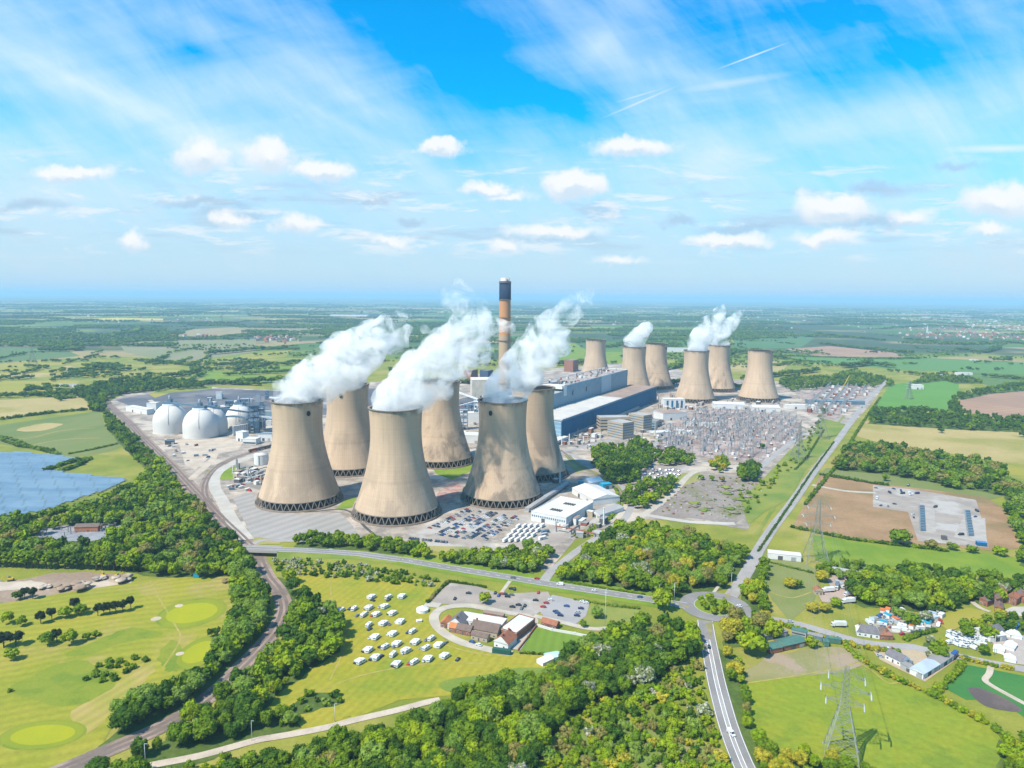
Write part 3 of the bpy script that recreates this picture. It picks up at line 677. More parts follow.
# ------------------------------------------------------------------ chimney
cx, cy = g(504.3, 399); D_ = cy
k_ = 1225/cy; cx, cy = cx*k_, cy*k_
ch_m = mat('chimney_concrete', (.42, .30, .19), (.36, .25, .155), .02, space='obj', stretch=(1, 1, .3), fine=.05)
ch_d = mat('chimney_soot', (.012, .028, .06), (.02, .035, .07), .05, space='obj'); ch_o = mat('chimney_upper', (.50, .24, .10), (.44, .22, .11), .03, space='obj', stretch=(1, 1, .3), fine=.05)
t = empty('chimney', (cx, cy, 0), 0, 'tall single chimney with a dark blue top and three pale flues', 'chimney')
rc = lambda z: 11.2-1.6*z/259
MB().lathe([(rc(z), z) for z in (0, 60, 120, 160)], 40, cap=False).build('lower_shaft', [ch_m], t)
MB().lathe([(rc(z), z) for z in (160, 190, 221)], 40, cap=False).build('upper_shaft', [ch_o], t)
MB().lathe([(rc(221)+.5, 221), (rc(252)+.5, 253), (rc(252)-1.2, 253)], 40, cap=True).build('dark_cap', [ch_d], t)
for k in range(3):
    a = R(90*0+30+120*k); MB().lathe([(3.7, 248), (3.7, 259), (3.1, 259), (3.1, 250)], 20, cx=4.8*math.cos(a), cy=4.8*math.sin(a)).build('flue', [mat('flue_concrete_%d' % k, (.5, .47, .44))], t)
for z in (75, 150, 190, 221, 250): MB().lathe([(rc(z)+.1, z), (rc(z)+1.3, z), (rc(z)+1.3, z+1.1), (rc(z)+1.2, z+1.1)], 40, cap=False).build('gallery', [rimm], t)

# ------------------------------------------------------------------ main buildings
clad_b = mat('blue_grey_cladding', (.205, .30, .345), (.19, .28, .325), .02, space='obj', rough=.5, fine=.03, stretch=(4, 1, .1), finescale=.2)
clad_l = mat('pale_cladding', (.37, .47, .52), (.35, .45, .5), .02, space='obj', rough=.5, fine=.03)
clad_d = mat('deep_blue_cladding', (.016, .105, .20), (.02, .115, .215), .03, space='obj', rough=.8, spec=.08, fine=.03, stretch=(2, 1, .1))
clad_g = mat('glazed_end', (.16, .30, .42), (.26, .40, .50), .06, space='obj', rough=.25, fine=.05, spec=.6)
roof_l = mat('pale_roof', (.35, .34, .33), (.30, .29, .285), .04, space='obj', fine=.07)
roof_w = mat('white_roof', (.55, .53, .50), (.49, .475, .455), .04, space='obj', fine=.04)
roof_b = mat('brown_roof', (.25, .18, .14), (.30, .22, .18), .04, space='obj', fine=.1)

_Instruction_
Make an exact copy of the data above, pictures excluded.

_Full output_
Write part 3 of the bpy script that recreates this picture. It picks up at line 677. More parts follow.
# ------------------------------------------------------------------ chimney
cx, cy = g(504.3, 399); D_ = cy
k_ = 1225/cy; cx, cy = cx*k_, cy*k_
ch_m = mat('chimney_concrete', (.42, .30, .19), (.36, .25, .155), .02, space='obj', stretch=(1, 1, .3), fine=.05)
ch_d = mat('chimney_soot', (.012, .028, .06), (.02, .035, .07), .05, space='obj'); ch_o = mat('chimney_upper', (.50, .24, .10), (.44, .22, .11), .03, space='obj', stretch=(1, 1, .3), fine=.05)
t = empty('chimney', (cx, cy, 0), 0, 'tall single chimney with a dark blue top and three pale flues', 'chimney')
rc = lambda z: 11.2-1.6*z/259
MB().lathe([(rc(z), z) for z in (0, 60, 120, 160)], 40, cap=False).build('lower_shaft', [ch_m], t)
MB().lathe([(rc(z), z) for z in (160, 190, 221)], 40, cap=False).build('upper_shaft', [ch_o], t)
MB().lathe([(rc(221)+.5, 221), (rc(252)+.5, 253), (rc(252)-1.2, 253)], 40, cap=True).build('dark_cap', [ch_d], t)
for k in range(3):
    a = R(90*0+30+120*k); MB().lathe([(3.7, 248), (3.7, 259), (3.1, 259), (3.1, 250)], 20, cx=4.8*math.cos(a), cy=4.8*math.sin(a)).build('flue', [mat('flue_concrete_%d' % k, (.5, .47, .44))], t)
for z in (75, 150, 190, 221, 250): MB().lathe([(rc(z)+.1, z), (rc(z)+1.3, z), (rc(z)+1.3, z+1.1), (rc(z)+1.2, z+1.1)], 40, cap=False).build('gallery', [rimm], t)

# ------------------------------------------------------------------ main buildings
clad_b = mat('blue_grey_cladding', (.205, .30, .345), (.19, .28, .325), .02, space='obj', rough=.5, fine=.03, stretch=(4, 1, .1), finescale=.2)
clad_l = mat('pale_cladding', (.37, .47, .52), (.35, .45, .5), .02, space='obj', rough=.5, fine=.03)
clad_d = mat('deep_blue_cladding', (.016, .105, .20), (.02, .115, .215), .03, space='obj', rough=.8, spec=.08, fine=.03, stretch=(2, 1, .1))
clad_g = mat('glazed_end', (.16, .30, .42), (.26, .40, .50), .06, space='obj', rough=.25, fine=.05, spec=.6)
roof_l = mat('pale_roof', (.35, .34, .33), (.30, .29, .285), .04, space='obj', fine=.07)
roof_w = mat('white_roof', (.55, .53, .50), (.49, .475, .455), .04, space='obj', fine=.04)
roof_b = mat('brown_roof', (.25, .18, .14), (.30, .22, .18), .04, space='obj', fine=.1)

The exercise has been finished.